Woman Who Hired Hit Man To Kill Husband Sentenced To Life In Prison

Maryland Woman Who Hired Hit Man To Kill Husband Learns Her Fate

A White Marsh woman will spend the rest of her life in prison for hiring a hit man to kill her husband -- a man she has insisted subjected her to years of abuse.

A judge handed down the sentence Monday after jurors rejected Karla Porter's claim of self-defense and convicted her in August of first-degree murder. Prosecutors have disputed the allegations of abuse by William "Ray" Porter, arguing that she concocted them to justify a cold-blooded murder.

"The evidence at the trial was very clear. Every story that she told about these acts of alleged abuse we completely disproved," Deputy State's Attorney John Cox said Monday.

But Porter's defense team still tried to secure a lighter sentence by arguing that her husband would have killed her if she had not acted first. In one incident, her defense said, Ray Porter pointed a gun at his wife, threatened to kill her and told her, "Not one person is going to miss you."

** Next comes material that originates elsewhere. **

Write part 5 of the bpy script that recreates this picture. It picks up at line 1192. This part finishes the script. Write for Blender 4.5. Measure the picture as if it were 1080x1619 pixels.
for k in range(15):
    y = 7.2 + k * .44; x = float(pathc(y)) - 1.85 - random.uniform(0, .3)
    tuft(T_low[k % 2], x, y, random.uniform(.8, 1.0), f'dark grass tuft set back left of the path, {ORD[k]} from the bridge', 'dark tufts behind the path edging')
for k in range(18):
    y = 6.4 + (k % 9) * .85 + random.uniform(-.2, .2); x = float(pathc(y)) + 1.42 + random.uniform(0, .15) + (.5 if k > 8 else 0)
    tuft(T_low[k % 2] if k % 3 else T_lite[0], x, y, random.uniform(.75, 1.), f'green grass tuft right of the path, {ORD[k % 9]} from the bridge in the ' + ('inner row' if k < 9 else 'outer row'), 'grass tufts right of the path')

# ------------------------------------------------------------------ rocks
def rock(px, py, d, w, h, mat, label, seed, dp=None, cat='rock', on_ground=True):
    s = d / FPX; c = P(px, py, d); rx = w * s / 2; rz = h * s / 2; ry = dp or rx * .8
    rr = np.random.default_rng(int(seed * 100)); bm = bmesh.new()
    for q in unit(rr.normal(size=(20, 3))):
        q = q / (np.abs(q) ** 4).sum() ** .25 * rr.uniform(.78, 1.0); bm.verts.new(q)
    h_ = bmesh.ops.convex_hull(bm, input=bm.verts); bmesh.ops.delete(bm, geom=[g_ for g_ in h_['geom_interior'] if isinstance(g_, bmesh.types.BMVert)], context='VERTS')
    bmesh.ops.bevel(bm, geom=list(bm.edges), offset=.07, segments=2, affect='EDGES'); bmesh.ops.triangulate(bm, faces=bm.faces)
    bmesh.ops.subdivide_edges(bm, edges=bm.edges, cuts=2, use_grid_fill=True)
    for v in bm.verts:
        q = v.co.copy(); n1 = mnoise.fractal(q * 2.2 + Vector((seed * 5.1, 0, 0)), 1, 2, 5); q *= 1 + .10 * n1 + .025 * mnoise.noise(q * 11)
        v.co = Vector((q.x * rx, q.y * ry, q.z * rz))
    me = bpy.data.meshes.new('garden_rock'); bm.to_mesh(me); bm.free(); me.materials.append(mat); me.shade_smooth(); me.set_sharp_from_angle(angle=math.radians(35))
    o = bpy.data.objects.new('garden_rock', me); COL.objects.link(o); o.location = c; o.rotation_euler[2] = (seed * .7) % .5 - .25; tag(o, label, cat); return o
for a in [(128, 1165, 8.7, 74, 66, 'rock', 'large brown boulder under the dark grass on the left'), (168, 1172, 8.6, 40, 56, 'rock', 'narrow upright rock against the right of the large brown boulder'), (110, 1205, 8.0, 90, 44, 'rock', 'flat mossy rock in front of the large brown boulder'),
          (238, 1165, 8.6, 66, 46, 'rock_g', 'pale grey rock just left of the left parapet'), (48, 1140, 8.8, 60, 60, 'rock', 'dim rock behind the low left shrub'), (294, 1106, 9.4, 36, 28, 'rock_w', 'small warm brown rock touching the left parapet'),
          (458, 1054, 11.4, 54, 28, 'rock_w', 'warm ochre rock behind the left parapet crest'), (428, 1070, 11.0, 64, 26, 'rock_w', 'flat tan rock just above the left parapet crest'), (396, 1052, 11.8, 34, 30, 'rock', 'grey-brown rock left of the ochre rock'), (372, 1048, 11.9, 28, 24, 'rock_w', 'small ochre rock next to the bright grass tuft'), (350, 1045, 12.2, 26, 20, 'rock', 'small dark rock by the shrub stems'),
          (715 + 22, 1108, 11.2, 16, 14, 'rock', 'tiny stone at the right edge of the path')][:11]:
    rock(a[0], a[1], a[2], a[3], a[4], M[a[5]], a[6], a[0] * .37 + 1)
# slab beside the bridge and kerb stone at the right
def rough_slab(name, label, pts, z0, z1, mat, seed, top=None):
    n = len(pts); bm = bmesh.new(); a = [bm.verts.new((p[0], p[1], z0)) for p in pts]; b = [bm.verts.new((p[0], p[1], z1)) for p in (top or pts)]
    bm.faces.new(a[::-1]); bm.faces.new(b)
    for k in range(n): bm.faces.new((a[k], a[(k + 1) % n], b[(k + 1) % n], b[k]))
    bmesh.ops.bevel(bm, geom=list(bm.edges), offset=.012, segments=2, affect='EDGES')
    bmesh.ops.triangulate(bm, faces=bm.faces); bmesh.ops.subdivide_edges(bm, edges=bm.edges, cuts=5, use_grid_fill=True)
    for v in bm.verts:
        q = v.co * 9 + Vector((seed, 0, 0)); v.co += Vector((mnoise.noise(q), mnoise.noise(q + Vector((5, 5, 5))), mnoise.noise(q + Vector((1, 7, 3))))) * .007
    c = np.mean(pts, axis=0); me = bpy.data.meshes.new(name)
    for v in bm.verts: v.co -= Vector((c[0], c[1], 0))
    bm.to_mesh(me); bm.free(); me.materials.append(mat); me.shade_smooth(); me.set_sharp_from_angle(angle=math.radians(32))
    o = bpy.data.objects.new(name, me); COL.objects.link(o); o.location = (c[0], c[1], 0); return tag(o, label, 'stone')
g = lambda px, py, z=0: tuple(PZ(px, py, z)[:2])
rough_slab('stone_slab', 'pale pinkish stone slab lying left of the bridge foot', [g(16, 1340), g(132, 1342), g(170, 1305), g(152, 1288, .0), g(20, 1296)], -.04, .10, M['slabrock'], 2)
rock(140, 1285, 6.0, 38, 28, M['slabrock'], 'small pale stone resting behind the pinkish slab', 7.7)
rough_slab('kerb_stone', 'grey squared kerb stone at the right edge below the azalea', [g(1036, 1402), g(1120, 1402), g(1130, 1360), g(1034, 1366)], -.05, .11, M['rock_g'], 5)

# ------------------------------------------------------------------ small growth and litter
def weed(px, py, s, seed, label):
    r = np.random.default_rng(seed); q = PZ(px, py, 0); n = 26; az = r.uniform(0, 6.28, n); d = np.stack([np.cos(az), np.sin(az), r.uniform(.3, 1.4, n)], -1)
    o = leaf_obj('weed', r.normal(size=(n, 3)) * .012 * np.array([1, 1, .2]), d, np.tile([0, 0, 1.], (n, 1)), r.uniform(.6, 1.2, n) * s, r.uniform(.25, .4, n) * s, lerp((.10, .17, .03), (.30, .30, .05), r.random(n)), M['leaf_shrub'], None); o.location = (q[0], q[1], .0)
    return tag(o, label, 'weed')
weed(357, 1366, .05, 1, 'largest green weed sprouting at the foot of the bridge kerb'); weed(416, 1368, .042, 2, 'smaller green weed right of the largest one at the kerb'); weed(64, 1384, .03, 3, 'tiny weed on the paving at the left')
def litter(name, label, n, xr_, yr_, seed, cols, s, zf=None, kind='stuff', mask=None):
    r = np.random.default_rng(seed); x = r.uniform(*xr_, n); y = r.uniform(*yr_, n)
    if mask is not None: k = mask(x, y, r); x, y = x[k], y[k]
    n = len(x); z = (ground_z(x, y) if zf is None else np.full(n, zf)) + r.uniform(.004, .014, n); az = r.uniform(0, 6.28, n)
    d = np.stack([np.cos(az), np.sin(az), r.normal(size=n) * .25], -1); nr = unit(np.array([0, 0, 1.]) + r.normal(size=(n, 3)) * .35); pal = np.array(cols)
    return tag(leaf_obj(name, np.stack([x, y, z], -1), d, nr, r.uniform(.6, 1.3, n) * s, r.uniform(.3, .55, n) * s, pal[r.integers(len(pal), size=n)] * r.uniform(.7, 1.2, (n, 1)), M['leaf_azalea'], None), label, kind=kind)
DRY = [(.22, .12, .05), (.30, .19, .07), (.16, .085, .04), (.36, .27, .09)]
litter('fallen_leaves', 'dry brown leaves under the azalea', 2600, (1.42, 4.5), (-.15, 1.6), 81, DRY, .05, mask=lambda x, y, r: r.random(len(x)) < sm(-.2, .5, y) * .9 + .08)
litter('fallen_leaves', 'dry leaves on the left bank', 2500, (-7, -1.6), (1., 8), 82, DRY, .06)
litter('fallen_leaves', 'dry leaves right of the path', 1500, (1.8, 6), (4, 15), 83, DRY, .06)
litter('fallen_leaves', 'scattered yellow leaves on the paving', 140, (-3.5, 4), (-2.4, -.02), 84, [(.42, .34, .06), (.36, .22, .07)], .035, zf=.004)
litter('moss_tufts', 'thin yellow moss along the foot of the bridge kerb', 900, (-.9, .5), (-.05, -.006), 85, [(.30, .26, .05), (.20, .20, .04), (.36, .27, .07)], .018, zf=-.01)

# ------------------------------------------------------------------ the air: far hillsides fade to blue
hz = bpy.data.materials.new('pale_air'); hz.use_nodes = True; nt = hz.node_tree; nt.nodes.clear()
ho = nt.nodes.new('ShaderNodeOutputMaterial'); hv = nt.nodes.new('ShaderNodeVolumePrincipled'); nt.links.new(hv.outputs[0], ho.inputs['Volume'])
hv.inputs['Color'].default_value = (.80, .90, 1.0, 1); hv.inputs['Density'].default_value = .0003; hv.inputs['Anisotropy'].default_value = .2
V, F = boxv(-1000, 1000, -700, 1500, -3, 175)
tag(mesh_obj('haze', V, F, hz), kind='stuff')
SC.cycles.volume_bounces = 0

Baltimore County Circuit Judge Robert E. Cahill Jr. sided with the state, ordering the 51-year-old Porter to spend life plus 40 years in prison without the possibility of parole. She was the sixth person sentenced in her husband's death, concluding a legal saga that has lasted nearly three years.

Porter lured her husband to his Towson gas station early on March 1, 2010, by intentionally triggering the security alarm at the business. She later joined Ray Porter at work, carrying on the morning routine until hired gunman Walter Bishop arrived, pulled a gun from his sweatshirt and opened fire. Karla Porter had contacted Bishop 53 times that morning, prosecutors said.

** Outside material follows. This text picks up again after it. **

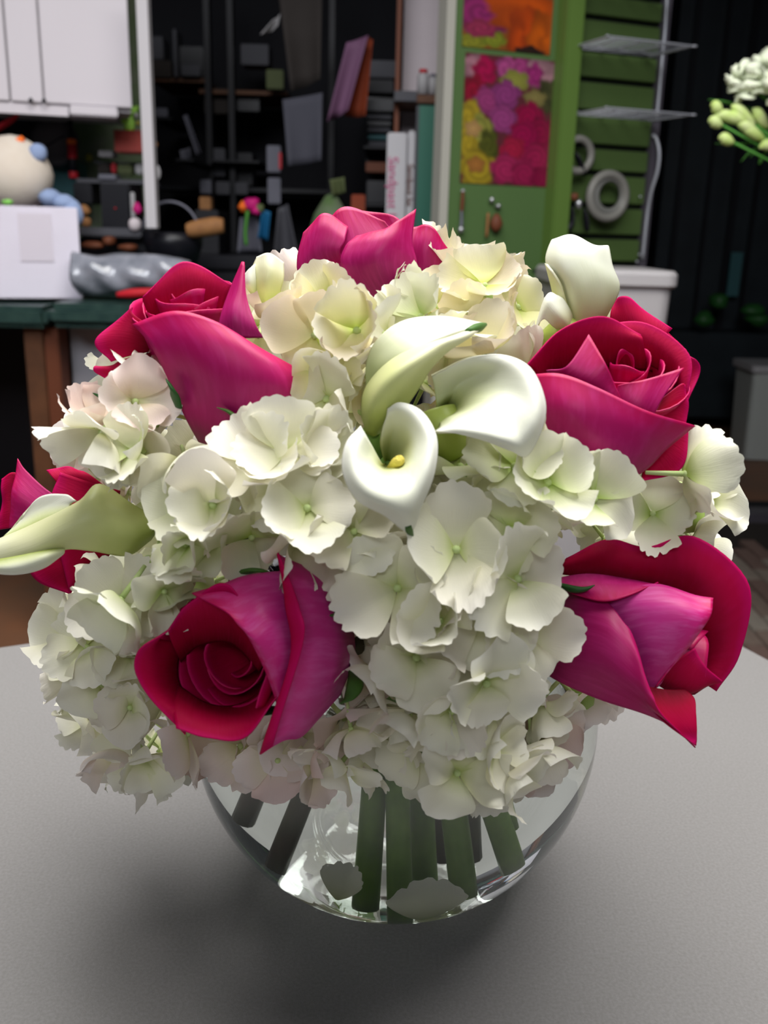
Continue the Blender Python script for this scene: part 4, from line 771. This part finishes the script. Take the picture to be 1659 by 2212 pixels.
patch('petal', [[(330, 760, 2.2), (320, 790, 2.2), (330, 820, 2.2)], [(270, 775, 1.9), (260, 800, 1.8), (275, 815, 2.0)], [(228, 792, 1.9), (204, 800, 1.8), (240, 826, 1.9)]], D, RM, e, seen='in', ruffle=.0010, seed=42)
patch('petal', [[(470, 720, .8), (510, 730, .6), (570, 730, .8)], [(478, 680, .9), (505, 680, .5), (552, 700, .7)], [(495, 630, 1.2), (515, 630, .8), (532, 640, .9)], [(523, 566, 1.3), (526, 566, 1.2), (528, 568, 1.2)]], D, RM, e, seen='out', seed=43, label='petal drawn out to a thin upright tip')
patch('petal', [[(430, 955, 2.4), (455, 982, 2.6), (500, 975, 2.8), (560, 950, 2.8), (600, 925, 2.8)], [(400, 900, 1.2), (460, 915, .8), (520, 920, .6), (590, 920, .9), (645, 912, 1.6)], [(362, 815, .7), (450, 820, -.1), (530, 830, -.3), (610, 850, .1), (650, 870, 1.0)], [(325, 745, .5), (420, 740, -.3), (510, 755, -.4), (590, 790, -.1), (645, 820, .7)], [(286, 700, .9), (375, 672, .1), (455, 692, -.1), (545, 742, 0), (636, 792, .6)]], D, RM, e, 34, 26, ruffle=.0003, seed=44, label='broad crimson front petal')
sepal(e, [(528, 935, .4), (515, 910, .1), (495, 890, 0), (468, 880, 0)], D, .0020); sepal(e, [(386, 880, .7), (376, 850, .3), (366, 830, .2), (358, 818, .2)], D, .0018, 'leaf')
sepal(e, [(232, 878, 2.6), (225, 862, 2.4), (228, 850, 2.4), (245, 862, 2.6)], D, .006, 'leaf')
add_stem(e, atD(490, 975, D+.035), bot(-.050, -.006, .045), .004, 'stem_dark')

# top rose
e, D = rose((800, 530), .3, 'hot pink rose at the very top of the bouquet', [(640, 580), (650, 500), (740, 450), (890, 455), (960, 520), (960, 580), (800, 620)])
ax = (0, -.25, 1.)
rose_core(e, atD(805, 560, D+.022), ax, .022, .034, 6, .3, 9, .8, .1)
patch('petal', [[(700, 640, 1.6), (760, 640, 2.2), (830, 640, 2.6)], [(650, 600, 1.6), (690, 560, 1.3), (740, 560, 1.2)], [(642, 560, 1.6), (690, 500, 1.2), (745, 520, 1.0)], [(655, 502, 1.6), (697, 463, 1.5), (752, 490, 1.4)]], D, RM, e, ruffle=.0005, seed=50)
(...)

She was the one to call 911 and would later provide police with a false description of the shooter, telling investigators he was a young black man in a black sweatshirt.

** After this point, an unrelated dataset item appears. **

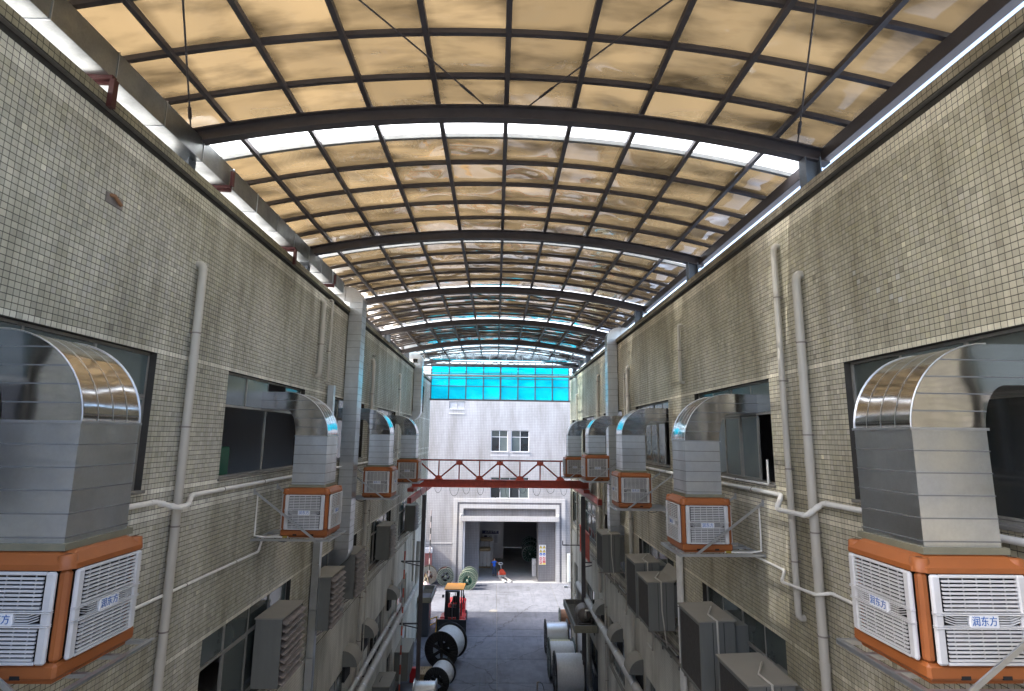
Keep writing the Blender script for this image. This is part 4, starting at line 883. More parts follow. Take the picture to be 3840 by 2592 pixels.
def riser(lb, X, n, y0, y1, dx, zt, zb, back):
    t = thing('riser_duct', lb, 'duct', (X, (y0+y1)/2, zb)); hy = (y1-y0)/2; H_ = zt-zb; x0, x1 = n*.05, n*dx
    k = max(3, round(H_/1.15))
    for i in range(k):
        a, b = H_*i/k, H_*(i+1)/k; obj('duct_section', MB().box(x0, x1, -hy, hy, a+.012, b-.012, .004), M_galv_du, t)
        obj('flange', MB().box(x0-n*.02, x1+n*.025, -hy-.025, hy+.025, b-.012, b+.012), M_galv, t)
        for j in range(1, 4): z = a+(b-a)*j/4; obj('seam', MB().box(x0, x1+n*.006, -hy-.006, hy+.006, z, z+.012), M_seam, t)
    # top elbow going back over the parapet
    R_ = dx+.05; xc = x1-n*R_; pts = [(xc+n*R_*math.cos(a), H_+.012+R_*math.sin(a)) for a in [PI/2*i/10 for i in range(11)]]; pts += [(xc-n*back, H_+.012+R_), (xc-n*back, H_+.06), (xc, H_+.012)]
    me = MB().prism(pts, 'Y', -hy, hy).mesh('top_elbow'); obj('top_elbow', me, M_galv, t); obj('flange', MB().box(xc-n*.1, xc-n*.12, -hy-.03, hy+.03, H_+.03, H_+R_+.04), M_galv, t)
    # bottom elbow into a window
    R_ = .72; pts = [(x1, 0), (x1-n*0, 0)]+[(x1-n*R_+n*R_*math.cos(a), -R_*math.sin(a)) for a in [PI/2*i/10 for i in range(11)]]+[(-n*.3, -R_), (-n*.3, -.05), (x0, -.0)]
    obj('bottom_elbow', MB().prism(pts[1:], 'Y', -hy, hy), M_galv_du, t)
    return t
riser('tall square galvanised duct dropping down the left wall between coolers', XL, 1, 22.6, 23.3, .61, 5.5, -4.42, .8)
riser('farthest tall square duct on the left wall, by the cyan screen', XL, 1, 41.3, 42.1, .64, 5.6, 1.85, .8)
riser('tall square galvanised duct dropping down the right wall between coolers', XR, -1, 28.8, 29.45, .58, 5.25, -4.42, .9)
# ================================================================ pipes on the walls
def downpipe(lb, X, n, y, zt, zb, r, m=None, top=True, bot=True, off=.13):
    t = thing('downpipe', lb, 'pipe', (X, y, zb)); m = m or M_pvc; x = n*off; p = []; H_ = zt-zb
    if top: p += [(0, 0, H_), (x*.55, 0, H_), (x*.9, 0, H_-r*.6)]
    p += [(x, 0, H_-r*1.6 if top else H_)]
    p += [(x, 0, r*1.6 if bot else 0)]
    if bot: p += [(x*.9, 0, r*.6), (x*.55, 0, 0), (0, 0, 0)]
    obj('pipe', MB().tube(p, r, 14), m, t)
    for z in np.arange(.5, H_-.3, 1.9): obj('collar', MB().tube([(x, 0, z), (x, 0, z+.16)], r*1.10, 14), m, t); obj('clip', MB().tube([(x, 0, z+.6), (x, 0, z+.63)], r*1.08, 12).box(0, x, -.02, .02, z+.60, z+.63), M_rust, t)
    return t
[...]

Porter's lawyers argued she wouldn't have considered such a course of action if not for the years of spousal abuse she endured. Defense attorney William B. Purpura said the case "dealt with what happened behind closed doors" but that witnesses corroborated her account.

Prosecutors seized on inconsistencies in those accounts, arguing that Karla Porter had exaggerated or fabricated the accusations against her husband.

"We're disappointed," Purpura said. The abuse "dates about 20 years. It's not just one day or two days. It's the aggregate abuse, verbal and physical, year after year. That has to be explained to a jury."

He said that his client deserved a lesser sentence and that he plans to appeal.

Karla Porter testified during trial that she arranged for the shooting death of her 49-year-old husband because she believed that was her only option. She said her husband wanted to move to Florida and she feared he would kill her there, where her family and friends would be unable to protect her.

"If Ray was alive, I would be dead," she said during the trial in August.

During her sentencing, Porter began to cry as her daughter spoke on her behalf.

"What I wouldn't give for one of her hugs," said Megan Porter, who is estranged from her father's family. She said the 30-minute phone calls from the Baltimore County Detention Center and brief visits separated by a glass partition from her mother are not the same.

"She won't be there to help me pick out my wedding dress, and she won't see me get married," she said.

Prosecutors had sought the death penalty for Porter until it was repealed by the state legislature this year. Gunman Walter Bishop, the first person convicted in the case, was eligible for the death sentence, but a jury decided not to sentence him to execution.

Previously, Porter's nephew, Seamus Coyle, who connected Porter with Bishop; Porter's sister, Susan M. Datta, who obtained the gun; Calvin Lee Mowers, who drove Bishop to the station, and Matthew Phillip Brown, who accompanied him, also were convicted and sentenced to prison.

Prosecutors said Porter offered Bishop $9,000 but paid only $400. He wanted the money to pay off child support.

Before handing down the sentence, Cahill said the facts of the case portrayed Porter as a "cold-hearted contract killer" and not a severely abused woman escaping a violent relationship.

Prosecutors said Porter previously asked another man, who had bought a house from the Porters, to kill her husband, weeks before she asked Bishop, but that man did not return her calls. He testified that he went to police about her offer because he feared he might be considered a suspect.

Ray Porter's parents and brother, who sat through many of the trials, said they take some comfort from the series of successful prosecutions.

"We don't have our son; the sentence won't change that," said Ray Porter's mother, Margaret Porter. "I think he [the judge] saw her true character."

Ray Porter's brother, Richard, agreed. "That's the true Karla Porter. She's a very manipulative person, very devious, I think. Sounds weird for us to say that because she's been in our family so long, but obviously she's lied and misled us for so long," he said. "We're glad the judge saw through that."